Sempre più spesso sento parlare di come i cellulari, grazie alla pura e semplice indicazione dell’ora, stiano sopperendo alla necessità dell’uomo moderno di indossare gli orologi. Eppure, dietro a questo pensiero apparentemente inconfutabile, esiste un paragone di cento anni fa che dimostra il contrario e si sintetizza in una singola parola: praticità. Per leggere l’ora dal cellulare bisogna prima di tutto prenderlo dalla tasca, attivare lo schermo e infine riporlo. Questo mi ricorda molto le necessità degli orologi da tasca che per secoli, grazie alla loro evoluzione pratica, estetica e tecnica, hanno accompagnato l’uomo.

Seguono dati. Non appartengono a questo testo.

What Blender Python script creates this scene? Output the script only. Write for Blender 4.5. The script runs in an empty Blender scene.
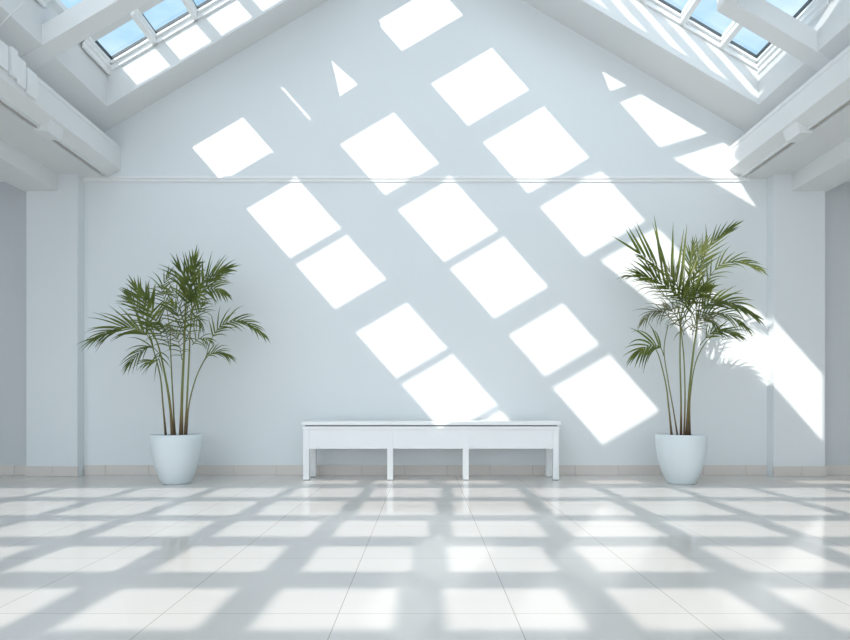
import bpy, bmesh, math, random
from mathutils import Vector, Matrix
from mathutils.geometry import tessellate_polygon
random.seed(7)
S = bpy.context.scene
COL = S.collection
B = 1.35            # sun: for every metre sideways it travels B metres into the room
C = 1.13            # ... and C metres down
KS, KG, SL = 5.32, 5.70, 0.59   # height of soffit / glazing plane on the axis, roof slope
D = 5.8             # distance from the camera to the end wall
F = 580.0           # focal length in pixels of the 850 px wide frame

# ------------------------------------------------------------------ materials
def mat(name, col, rough=0.6, spec=0.3, bump=0.0, bscale=60.0, vary=0.0, vscale=2.0, coat=0.0):
    m = bpy.data.materials.new(name); m.use_nodes = True
    nt = m.node_tree; b = nt.nodes['Principled BSDF']
    b.inputs['Base Color'].default_value = (*col, 1)
    b.inputs['Roughness'].default_value = rough
    b.inputs['Specular IOR Level'].default_value = spec
    b.inputs['Coat Weight'].default_value = coat
    tc = nt.nodes.new('ShaderNodeTexCoord')
    if vary:
        n = nt.nodes.new('ShaderNodeTexNoise'); n.inputs['Scale'].default_value = vscale
        n.inputs['Detail'].default_value = 4
        nt.links.new(tc.outputs['Object'], n.inputs['Vector'])
        r = nt.nodes.new('ShaderNodeMapRange')
        r.inputs['To Min'].default_value = 1 - vary; r.inputs['To Max'].default_value = 1 + vary
        nt.links.new(n.outputs['Fac'], r.inputs['Value'])
        h = nt.nodes.new('ShaderNodeHueSaturation'); h.inputs['Color'].default_value = (*col, 1)
        nt.links.new(r.outputs['Result'], h.inputs['Value'])
        nt.links.new(h.outputs['Color'], b.inputs['Base Color'])
    if bump:
        n = nt.nodes.new('ShaderNodeTexNoise'); n.inputs['Scale'].default_value = bscale
        nt.links.new(tc.outputs['Object'], n.inputs['Vector'])
        bp = nt.nodes.new('ShaderNodeBump'); bp.inputs['Strength'].default_value = bump
        bp.inputs['Distance'].default_value = 0.002
        nt.links.new(n.outputs['Fac'], bp.inputs['Height'])
        nt.links.new(bp.outputs['Normal'], b.inputs['Normal'])
    return m

M = {
 'wall':   mat('wall_paint', (.735, .765, .775), .75, .2, .15, 90, .012, .8),
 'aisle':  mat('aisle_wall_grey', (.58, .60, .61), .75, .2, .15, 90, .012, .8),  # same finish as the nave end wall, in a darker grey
 'trim':   mat('white_trim_paint', (.80, .81, .81), .55, .3, .1, 70, .01, 1),
 'beam':   mat('beam_paint', (.76, .77, .77), .65, .25, .15, 60, .02, 1.5),
 'soffit': mat('soffit_paint', (.72, .73, .73), .7, .2, .15, 60, .02, 1.2),
 'frame':  mat('skylight_frame_paint', (.84, .85, .85), .4, .4),
 'gasket': mat('dark_gasket_rubber', (.06, .075, .085), .5, .3),
 'base':   mat('baseboard_tile', (.66, .615, .57), .35, .4, 0, 1, .04, 3),
 'grout':  mat('grout_and_groove_shade', (.48, .45, .42), .8, .1),
 'bench':  mat('bench_lacquer', (.86, .87, .87), .32, .45, 0, 1, .01, 3),
 'foot_and_gap':   mat('bench_foot_pad_and_gap_shade', (.22, .23, .24), .6, .3),  # also used for the dark strip that paints the gap's shade
 'pot':    mat('pot_glaze', (.70, .765, .785), .38, .4, .08, 120, .02, 5),
 'soil':   mat('potting_soil', (.06, .035, .025), .95, .1, 1.0, 80, .3, 40),
 'outer':  mat('sun_mask_paint', (.80, .81, .82), .8, .2),
}

def floor_mat():
    m = bpy.data.materials.new('polished_floor_tile'); m.use_nodes = True
    nt = m.node_tree; N = nt.nodes; L = nt.links; b = N['Principled BSDF']
    tc = N.new('ShaderNodeTexCoord'); sp = N.new('ShaderNodeSeparateXYZ')
    L.new(tc.outputs['Object'], sp.inputs[0])
    def line(sock, off, pitch, w):
        a = N.new('ShaderNodeMath'); a.operation = 'ADD'; a.inputs[1].default_value = -off + 100 * pitch; L.new(sock, a.inputs[0])
        d = N.new('ShaderNodeMath'); d.operation = 'DIVIDE'; d.inputs[1].default_value = pitch; L.new(a.outputs[0], d.inputs[0])
        f = N.new('ShaderNodeMath'); f.operation = 'FRACT'; L.new(d.outputs[0], f.inputs[0])
        s = N.new('ShaderNodeMath'); s.operation = 'SUBTRACT'; s.inputs[1].default_value = .5; L.new(f.outputs[0], s.inputs[0])
        ab = N.new('ShaderNodeMath'); ab.operation = 'ABSOLUTE'; L.new(s.outputs[0], ab.inputs[0])
        g = N.new('ShaderNodeMath'); g.operation = 'GREATER_THAN'; g.inputs[1].default_value = .5 - w / pitch / 2; L.new(ab.outputs[0], g.inputs[0])
        fl = N.new('ShaderNodeMath'); fl.operation = 'FLOOR'; L.new(d.outputs[0], fl.inputs[0])
        return g.outputs[0], fl.outputs[0]
    gx, fx = line(sp.outputs['X'], -.29, .59, .0034)
    gy, fy = line(sp.outputs['Y'], -(D - 1.947), .703, .003)
    mx = N.new('ShaderNodeMath'); mx.operation = 'MAXIMUM'; L.new(gx, mx.inputs[0]); L.new(gy, mx.inputs[1])
    cb = N.new('ShaderNodeCombineXYZ'); L.new(fx, cb.inputs[0]); L.new(fy, cb.inputs[1])
    wn = N.new('ShaderNodeTexWhiteNoise'); L.new(cb.outputs[0], wn.inputs['Vector'])
    no = N.new('ShaderNodeTexNoise'); no.inputs['Scale'].default_value = 1.6; no.inputs['Detail'].default_value = 5
    mp = N.new('ShaderNodeMapping'); mp.inputs['Scale'].default_value = (1, 5, 1)
    L.new(tc.outputs['Object'], mp.inputs[0]); L.new(mp.outputs[0], no.inputs['Vector'])
    ad = N.new('ShaderNodeMath'); ad.operation = 'ADD'; L.new(wn.outputs['Value'], ad.inputs[0]); L.new(no.outputs['Fac'], ad.inputs[1])
    r = N.new('ShaderNodeMapRange'); r.inputs['From Max'].default_value = 2; r.inputs['To Min'].default_value = .97; r.inputs['To Max'].default_value = 1.03
    L.new(ad.outputs[0], r.inputs['Value'])
    h = N.new('ShaderNodeHueSaturation'); h.inputs['Color'].default_value = (.625, .605, .58, 1); L.new(r.outputs['Result'], h.inputs['Value'])
    mix = N.new('ShaderNodeMix'); mix.data_type = 'RGBA'
    fm = N.new('ShaderNodeMath'); fm.operation = 'MULTIPLY'; fm.inputs[1].default_value = .75; L.new(mx.outputs[0], fm.inputs[0])
    L.new(fm.outputs[0], mix.inputs['Factor']); L.new(h.outputs['Color'], mix.inputs['A']); mix.inputs['B'].default_value = (.33, .29, .25, 1)
    L.new(mix.outputs['Result'], b.inputs['Base Color'])
    rr = N.new('ShaderNodeMapRange'); rr.inputs['To Min'].default_value = .07; rr.inputs['To Max'].default_value = .14
    L.new(no.outputs['Fac'], rr.inputs['Value']); L.new(rr.outputs['Result'], b.inputs['Roughness'])
    b.inputs['Specular IOR Level'].default_value = .5
    return m
M['floor'] = floor_mat()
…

Eppure alle porte del Novecento l’avvento dell’orologio da polso, in un primo momento snobbato dagli uomini e adorato dalle donne, ha preso sempre più piede anche grazie alla sua dimostrata efficacia nei difficili momenti delle guerre quando ufficiali e comandanti potevano affidarsi, nelle scelte strategiche, a un orologio capace di mostrare l’ora a colpo d’occhio. Grazie a questa praticità, che solo l’orologio da polso era in grado di offrire, quello da tasca fu lentamente soppiantato.
Tuttavia, se quest’ultimo generalmente si è ritrovato “nel cassetto”, non ha mai smesso di affascinare e, anche se non fa più parte dell’ordinario, ha saputo resistere fino al vero e proprio boom sociale ed economico del suo successore, negli anni ’80. Nonostante quest’ultimo duro colpo, l’orologeria da tasca suscita ancora oggi, in un’era prettamente digitale, un forte interesse nel collezionista che ne sa apprezzare la bellezza estetica, storica e soprattutto tecnica. Lo stesso discorso vale in maniera maggiore per l’orologio da polso che in breve tempo dalla sua nascita ha eguagliato traguardi invidiabili sia a livello di sviluppo tecnologico sia di successo commerciale, entrando di diritto nel costume dell’uomo moderno.
A discapito di chi ne prefigura una prematura scomparsa, l’orologio da polso continua ad avere un trend stabile nelle vendite del nuovo e una costante crescita per quanto riguarda il vintage. Come per il suo antesignano da tasca, per cui il mondo delle aste dimostra tuttora un mercato vivo e pieno d’interesse che ne preclude la definitiva scomparsa, lo smartphone non potrà mai essere comparabile al fascino fatto di rotismi che rendono vivi gli orologi nati dall’abilità dei maestri di un tempo e di quelli creati dalle moderne maison. E così a parer mio l’orologio classico, forte di un background storico del tutto invidiabile unito all’intrinseca praticità, ha ancora una lunga e fiorente strada davanti a sé.